#### THE TASK
Repeat the full listing below verbatim and keep the images out.

════

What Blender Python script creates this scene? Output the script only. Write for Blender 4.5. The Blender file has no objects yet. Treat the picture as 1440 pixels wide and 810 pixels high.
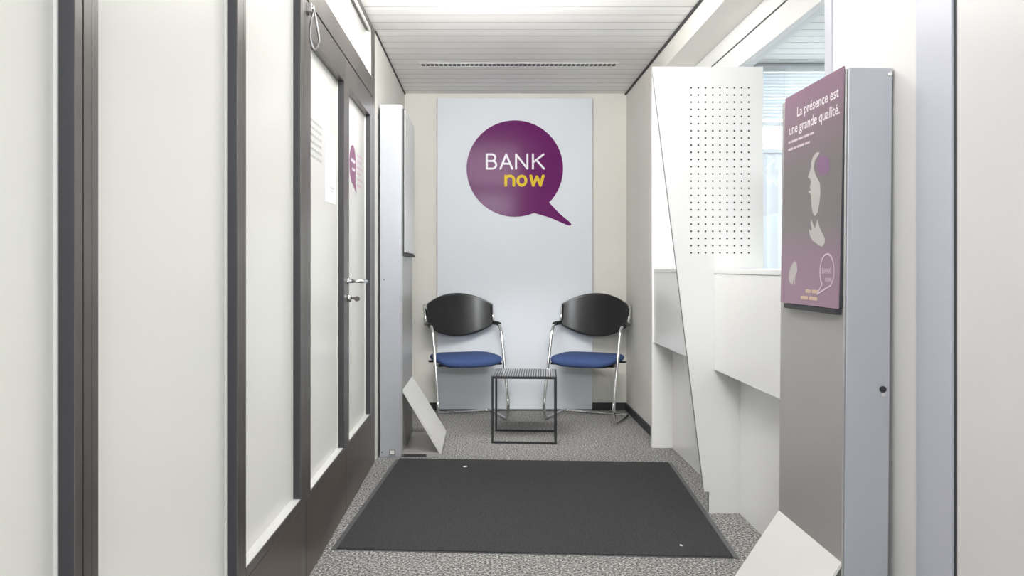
import bpy, bmesh, math, random
from mathutils import Vector, Matrix
random.seed(7)
C = bpy.context.scene.collection
PI = math.pi

# ------------------------------------------------------------------ constants (metres; camera at x=0,y=0)
F = 1126.0            # focal length in pixels of a 1440 px wide frame
EYE = 1.12
XL = -0.64            # left partition face
XG = -0.672           # frosted glass surface
XR = 1.095            # right wall
YB = 6.27             # back wall
H = 2.475             # ceiling
YF = -1.6             # front (entrance) wall

# ------------------------------------------------------------------ materials
def mat(name, col, rough=.5, metal=0., spec=.5, coat=0., coat_rough=.1, noise=None, bump=None):
    m = bpy.data.materials.new(name); m.use_nodes = True
    nt = m.node_tree; b = nt.nodes['Principled BSDF']
    b.inputs['Base Color'].default_value = (*col, 1)
    b.inputs['Roughness'].default_value = rough
    b.inputs['Metallic'].default_value = metal
    b.inputs['Specular IOR Level'].default_value = spec
    b.inputs['Coat Weight'].default_value = coat
    b.inputs['Coat Roughness'].default_value = coat_rough
    if noise:                                   # (scale, amount): faint mottling of the paint / metal itself
        sc, am = noise
        tc = nt.nodes.new('ShaderNodeTexCoord'); n = nt.nodes.new('ShaderNodeTexNoise')
        n.inputs['Scale'].default_value = sc; n.inputs['Detail'].default_value = 4
        r = nt.nodes.new('ShaderNodeValToRGB')
        r.color_ramp.elements[0].position = .3; r.color_ramp.elements[1].position = .7
        r.color_ramp.elements[0].color = (*[c*(1-am) for c in col], 1)
        r.color_ramp.elements[1].color = (*[min(1, c*(1+am)) for c in col], 1)
        nt.links.new(tc.outputs['Object'], n.inputs['Vector'])
        nt.links.new(n.outputs['Fac'], r.inputs['Fac']); nt.links.new(r.outputs['Color'], b.inputs['Base Color'])
    if bump:                                    # (scale, strength)
        tc = nt.nodes.new('ShaderNodeTexCoord'); n = nt.nodes.new('ShaderNodeTexNoise')
        n.inputs['Scale'].default_value = bump[0]; n.inputs['Detail'].default_value = 3
        bp = nt.nodes.new('ShaderNodeBump'); bp.inputs['Strength'].default_value = bump[1]
        bp.inputs['Distance'].default_value = .002
        nt.links.new(tc.outputs['Object'], n.inputs['Vector'])
        nt.links.new(n.outputs['Fac'], bp.inputs['Height']); nt.links.new(bp.outputs['Normal'], b.inputs['Normal'])
    return m

def carpet(name, c0, c1, c2, scale, strength):
    m = bpy.data.materials.new(name); m.use_nodes = True
    nt = m.node_tree; b = nt.nodes['Principled BSDF']; b.inputs['Roughness'].default_value = .95
    b.inputs['Specular IOR Level'].default_value = .1
    tc = nt.nodes.new('ShaderNodeTexCoord')
    n = nt.nodes.new('ShaderNodeTexNoise'); n.inputs['Scale'].default_value = scale
    n.inputs['Detail'].default_value = 3; n.inputs['Roughness'].default_value = .7
    r = nt.nodes.new('ShaderNodeValToRGB'); e = r.color_ramp.elements
    e[0].position = .36; e[0].color = (*c0, 1); e[1].position = .64; e[1].color = (*c2, 1)
    k = e.new(.5); k.color = (*c1, 1)
    nt.links.new(tc.outputs['Object'], n.inputs['Vector']); nt.links.new(n.outputs['Fac'], r.inputs['Fac'])
    nt.links.new(r.outputs['Color'], b.inputs['Base Color'])
    bp = nt.nodes.new('ShaderNodeBump'); bp.inputs['Strength'].default_value = strength; bp.inputs['Distance'].default_value = .004
    nt.links.new(n.outputs['Fac'], bp.inputs['Height']); nt.links.new(bp.outputs['Normal'], b.inputs['Normal'])
    return m

def schlick(nt, f0, f90=1.0):
    lw = nt.nodes.new('ShaderNodeLayerWeight'); lw.inputs['Blend'].default_value = .5
    p = nt.nodes.new('ShaderNodeMath'); p.operation = 'POWER'; p.inputs[1].default_value = 5
    ma = nt.nodes.new('ShaderNodeMath'); ma.operation = 'MULTIPLY_ADD'; ma.inputs[1].default_value = f90-f0; ma.inputs[2].default_value = f0
    nt.links.new(lw.outputs['Facing'], p.inputs[0]); nt.links.new(p.outputs[0], ma.inputs[0])
    return ma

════

#### RESULT OF THIS TASK
What Blender Python script creates this scene? Output the script only. Write for Blender 4.5. The Blender file has no objects yet. Treat the picture as 1440 pixels wide and 810 pixels high.
import bpy, bmesh, math, random
from mathutils import Vector, Matrix
random.seed(7)
C = bpy.context.scene.collection
PI = math.pi

# ------------------------------------------------------------------ constants (metres; camera at x=0,y=0)
F = 1126.0            # focal length in pixels of a 1440 px wide frame
EYE = 1.12
XL = -0.64            # left partition face
XG = -0.672           # frosted glass surface
XR = 1.095            # right wall
YB = 6.27             # back wall
H = 2.475             # ceiling
YF = -1.6             # front (entrance) wall

# ------------------------------------------------------------------ materials
def mat(name, col, rough=.5, metal=0., spec=.5, coat=0., coat_rough=.1, noise=None, bump=None):
    m = bpy.data.materials.new(name); m.use_nodes = True
    nt = m.node_tree; b = nt.nodes['Principled BSDF']
    b.inputs['Base Color'].default_value = (*col, 1)
    b.inputs['Roughness'].default_value = rough
    b.inputs['Metallic'].default_value = metal
    b.inputs['Specular IOR Level'].default_value = spec
    b.inputs['Coat Weight'].default_value = coat
    b.inputs['Coat Roughness'].default_value = coat_rough
    if noise:                                   # (scale, amount): faint mottling of the paint / metal itself
        sc, am = noise
        tc = nt.nodes.new('ShaderNodeTexCoord'); n = nt.nodes.new('ShaderNodeTexNoise')
        n.inputs['Scale'].default_value = sc; n.inputs['Detail'].default_value = 4
        r = nt.nodes.new('ShaderNodeValToRGB')
        r.color_ramp.elements[0].position = .3; r.color_ramp.elements[1].position = .7
        r.color_ramp.elements[0].color = (*[c*(1-am) for c in col], 1)
        r.color_ramp.elements[1].color = (*[min(1, c*(1+am)) for c in col], 1)
        nt.links.new(tc.outputs['Object'], n.inputs['Vector'])
        nt.links.new(n.outputs['Fac'], r.inputs['Fac']); nt.links.new(r.outputs['Color'], b.inputs['Base Color'])
    if bump:                                    # (scale, strength)
        tc = nt.nodes.new('ShaderNodeTexCoord'); n = nt.nodes.new('ShaderNodeTexNoise')
        n.inputs['Scale'].default_value = bump[0]; n.inputs['Detail'].default_value = 3
        bp = nt.nodes.new('ShaderNodeBump'); bp.inputs['Strength'].default_value = bump[1]
        bp.inputs['Distance'].default_value = .002
        nt.links.new(tc.outputs['Object'], n.inputs['Vector'])
        nt.links.new(n.outputs['Fac'], bp.inputs['Height']); nt.links.new(bp.outputs['Normal'], b.inputs['Normal'])
    return m

def carpet(name, c0, c1, c2, scale, strength):
    m = bpy.data.materials.new(name); m.use_nodes = True
    nt = m.node_tree; b = nt.nodes['Principled BSDF']; b.inputs['Roughness'].default_value = .95
    b.inputs['Specular IOR Level'].default_value = .1
    tc = nt.nodes.new('ShaderNodeTexCoord')
    n = nt.nodes.new('ShaderNodeTexNoise'); n.inputs['Scale'].default_value = scale
    n.inputs['Detail'].default_value = 3; n.inputs['Roughness'].default_value = .7
    r = nt.nodes.new('ShaderNodeValToRGB'); e = r.color_ramp.elements
    e[0].position = .36; e[0].color = (*c0, 1); e[1].position = .64; e[1].color = (*c2, 1)
    k = e.new(.5); k.color = (*c1, 1)
    nt.links.new(tc.outputs['Object'], n.inputs['Vector']); nt.links.new(n.outputs['Fac'], r.inputs['Fac'])
    nt.links.new(r.outputs['Color'], b.inputs['Base Color'])
    bp = nt.nodes.new('ShaderNodeBump'); bp.inputs['Strength'].default_value = strength; bp.inputs['Distance'].default_value = .004
    nt.links.new(n.outputs['Fac'], bp.inputs['Height']); nt.links.new(bp.outputs['Normal'], b.inputs['Normal'])
    return m

def schlick(nt, f0, f90=1.0):
    lw = nt.nodes.new('ShaderNodeLayerWeight'); lw.inputs['Blend'].default_value = .5
    p = nt.nodes.new('ShaderNodeMath'); p.operation = 'POWER'; p.inputs[1].default_value = 5
    ma = nt.nodes.new('ShaderNodeMath'); ma.operation = 'MULTIPLY_ADD'; ma.inputs[1].default_value = f90-f0; ma.inputs[2].default_value = f0
    nt.links.new(lw.outputs['Facing'], p.inputs[0]); nt.links.new(p.outputs[0], ma.inputs[0])
    return ma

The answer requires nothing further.